Wednesday, 29 February 2012

Tentativas de remover barracas iniciaram há mais de 20 anos


Braço-de-ferro entre município e vendedores.

Ontem, o edil da capital do país anunciou uma ronda negocial entre o município e o grupo de vendedores que se recusa a obedecer à ordem de retirada emanada pelo município. Simango diz que aceita o diálogo ou mesmo a dilatação dos prazos, mas não recua da decisão.
O Conselho Municipal da Cidade de Maputo (CMCM) deu ultimato de 48 horas para a remoção de todas as bancas e barracas que se encontram localizadas nos passeios da cidade de Maputo, bem como as que estão nas imediações das escolas e hospitais ou perto dos prédios residenciais. Aliás, o prazo até já terminou na última sexta-feira, mas os vendedores mantêm-se nos seus locais como se nada tivesse acontecido.
Assim, nos próximos dias, poder-se-á assistir ao habitual jogo de perseguições entre os vendedores e a polícia municipal, algo que não é novo: na verdade, há mais de 20 anos que o Conselho Municipal da Cidade de Maputo é assim. Dá ultimatos, os visados não os cumpre e continuam a vender. Logo, a seguir, começa a persegui-los aos tiros e aos chicotes, nalgumas vezes até com recurso aos cães. mas, passado algum tempo, tudo volta à “normalidade”.
A edilidade esquece-se dos vendedores e estes voltam a ocupar os seus espaços habituais tranquilamente. Desde Baptista Cosme, passando por Artur Canana, Eneas Comiche, até David Simango, foi sempre e está a ser assim. E nada garante, neste momento, que termine por aqui.
Alguns vendedores ouvidos pelo nosso jornal estão praticamente há uma vida nos passeios.
Carmelita Ndeve, uma senhora de cerca de 40 anos de idade, deficiente física, diz que vende no passeio desde 1991. Ou seja, passam mais de vinte anos que ela está neste tipo de negócio. “Abracei este negócio (venda de frutas e alguns vegetais na rua) por causa de sofrimento. Mas, mesmo assim, consegui criar os meus filhos até crescerem. Se por acaso deixar de vender, não sei o que vou fazer. Como sou crescida, não tenho mais nada para fazer, a minha vida depende disto”, explica.
Apesar de ser deficiente, Ndeve diz que, numa das campanhas da polícia municipal, chegou a perder quase tudo. Destruíram a sua barraca, levaram as suas muletas e toda a sua mercadoria. Teve que começar do zero, mas não desistiu e, hoje, continua no passeio.
Adelia Alfredo é outra senhora, de 34 anos de idade. Diz que está na rua há nove anos. Desde esse tempo, a sua rotina é a mesma: acordar para vender na sua pequena banca, localizada no passeio da avenida Maguiguana, esquina com Karl Marx.
“Ouvi que o município está a mandar-nos embora. Mas como o carro da recolha dos produtos ainda não chegou, continuamos a vender. Não podemos sair porque não temos mais nada a fazer senão este trabalho. Pagamos as licenças, trabalhamos e conseguimos alimentar os nossos filhos”, explica Adelia, mãe de três filhos ainda menores de idade.
Tal como estas, entrevistámos Cecília Matavele, mãe de três anos de idade. Esta senhora diz que conseguiu criar os seus filhos com base neste pequeno negócio. Para ela, até seria bom se o município a tirasse da rua, desde que lhe crie condições básicas de sobrevivência.

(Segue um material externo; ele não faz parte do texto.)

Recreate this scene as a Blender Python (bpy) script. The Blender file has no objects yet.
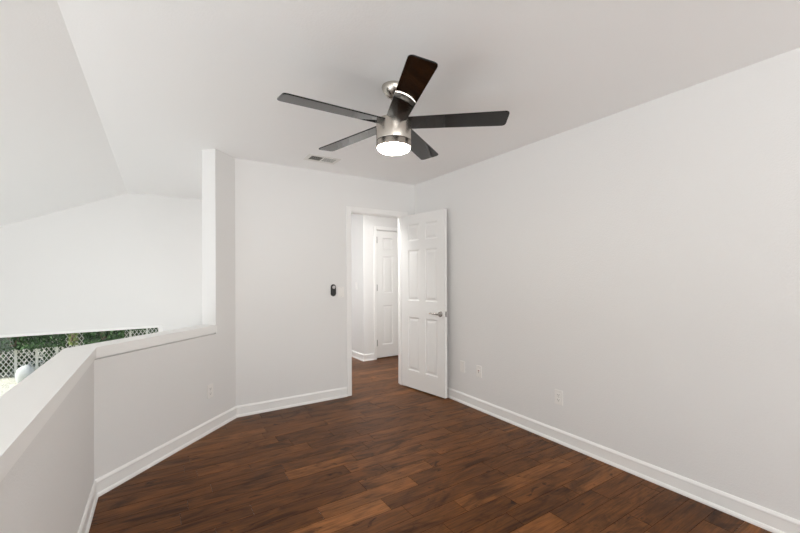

Capacidade de actuação da polícia municipal

A cidade de Maputo conta, neste momento, com pouco mais de 70 mil vendedores informais. Dados em nosso poder indicam que só a Associação dos Trabalhadores do Sector Informal, ASSOTSI, há cinco anos, contava com perto de 50 mil membros.
Se os visados pelo ultimato do CMCM forem renitentes, a edilidade terá que optar por medidas administrativas, que poderão significar o uso da sua força policial.
E, se tal acontecer, será possível colocar homens em todos os cantos da cidade para controlar os vendedores informais?